Scenes as source code:
╭──

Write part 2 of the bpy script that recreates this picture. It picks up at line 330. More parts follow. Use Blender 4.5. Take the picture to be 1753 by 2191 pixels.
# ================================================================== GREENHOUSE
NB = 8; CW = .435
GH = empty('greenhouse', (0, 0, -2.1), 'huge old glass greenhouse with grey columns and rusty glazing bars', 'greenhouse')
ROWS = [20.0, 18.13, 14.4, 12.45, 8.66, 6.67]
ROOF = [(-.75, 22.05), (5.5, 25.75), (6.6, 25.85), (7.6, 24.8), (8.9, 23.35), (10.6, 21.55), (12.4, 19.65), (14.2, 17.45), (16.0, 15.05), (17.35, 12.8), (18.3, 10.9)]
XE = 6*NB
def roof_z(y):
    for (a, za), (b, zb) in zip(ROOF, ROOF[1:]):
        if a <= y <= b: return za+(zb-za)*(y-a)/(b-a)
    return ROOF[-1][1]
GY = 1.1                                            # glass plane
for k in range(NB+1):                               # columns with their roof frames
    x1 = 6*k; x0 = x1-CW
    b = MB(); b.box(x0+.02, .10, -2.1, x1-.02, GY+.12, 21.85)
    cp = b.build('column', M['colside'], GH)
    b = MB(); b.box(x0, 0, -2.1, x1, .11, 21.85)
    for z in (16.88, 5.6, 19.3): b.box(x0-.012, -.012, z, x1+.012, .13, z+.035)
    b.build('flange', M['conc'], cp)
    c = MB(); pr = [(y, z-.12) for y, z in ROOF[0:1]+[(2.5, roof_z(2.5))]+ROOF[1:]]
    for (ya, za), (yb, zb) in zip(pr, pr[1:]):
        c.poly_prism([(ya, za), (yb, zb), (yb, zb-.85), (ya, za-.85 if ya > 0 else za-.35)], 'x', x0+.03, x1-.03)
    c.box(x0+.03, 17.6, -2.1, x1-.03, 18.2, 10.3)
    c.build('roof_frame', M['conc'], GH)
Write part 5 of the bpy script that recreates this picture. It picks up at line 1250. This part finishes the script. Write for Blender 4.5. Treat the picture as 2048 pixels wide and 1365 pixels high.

╰──

= WHAT YOU SHOULD DO =
Give all the entries again exactly; leave none out.

= OUTPUT FOR THIS TASK =
Write part 2 of the bpy script that recreates this picture. It picks up at line 330. More parts follow. Use Blender 4.5. Take the picture to be 1753 by 2191 pixels.
# ================================================================== GREENHOUSE
NB = 8; CW = .435
GH = empty('greenhouse', (0, 0, -2.1), 'huge old glass greenhouse with grey columns and rusty glazing bars', 'greenhouse')
ROWS = [20.0, 18.13, 14.4, 12.45, 8.66, 6.67]
ROOF = [(-.75, 22.05), (5.5, 25.75), (6.6, 25.85), (7.6, 24.8), (8.9, 23.35), (10.6, 21.55), (12.4, 19.65), (14.2, 17.45), (16.0, 15.05), (17.35, 12.8), (18.3, 10.9)]
XE = 6*NB
def roof_z(y):
    for (a, za), (b, zb) in zip(ROOF, ROOF[1:]):
        if a <= y <= b: return za+(zb-za)*(y-a)/(b-a)
    return ROOF[-1][1]
GY = 1.1                                            # glass plane
for k in range(NB+1):                               # columns with their roof frames
    x1 = 6*k; x0 = x1-CW
    b = MB(); b.box(x0+.02, .10, -2.1, x1-.02, GY+.12, 21.85)
    cp = b.build('column', M['colside'], GH)
    b = MB(); b.box(x0, 0, -2.1, x1, .11, 21.85)
    for z in (16.88, 5.6, 19.3): b.box(x0-.012, -.012, z, x1+.012, .13, z+.035)
    b.build('flange', M['conc'], cp)
    c = MB(); pr = [(y, z-.12) for y, z in ROOF[0:1]+[(2.5, roof_z(2.5))]+ROOF[1:]]
    for (ya, za), (yb, zb) in zip(pr, pr[1:]):
        c.poly_prism([(ya, za), (yb, zb), (yb, zb-.85), (ya, za-.85 if ya > 0 else za-.35)], 'x', x0+.03, x1-.03)
    c.box(x0+.03, 17.6, -2.1, x1-.03, 18.2, 10.3)
    c.build('roof_frame', M['conc'], GH)
Write part 5 of the bpy script that recreates this picture. It picks up at line 1250. This part finishes the script. Write for Blender 4.5. Treat the picture as 2048 pixels wide and 1365 pixels high.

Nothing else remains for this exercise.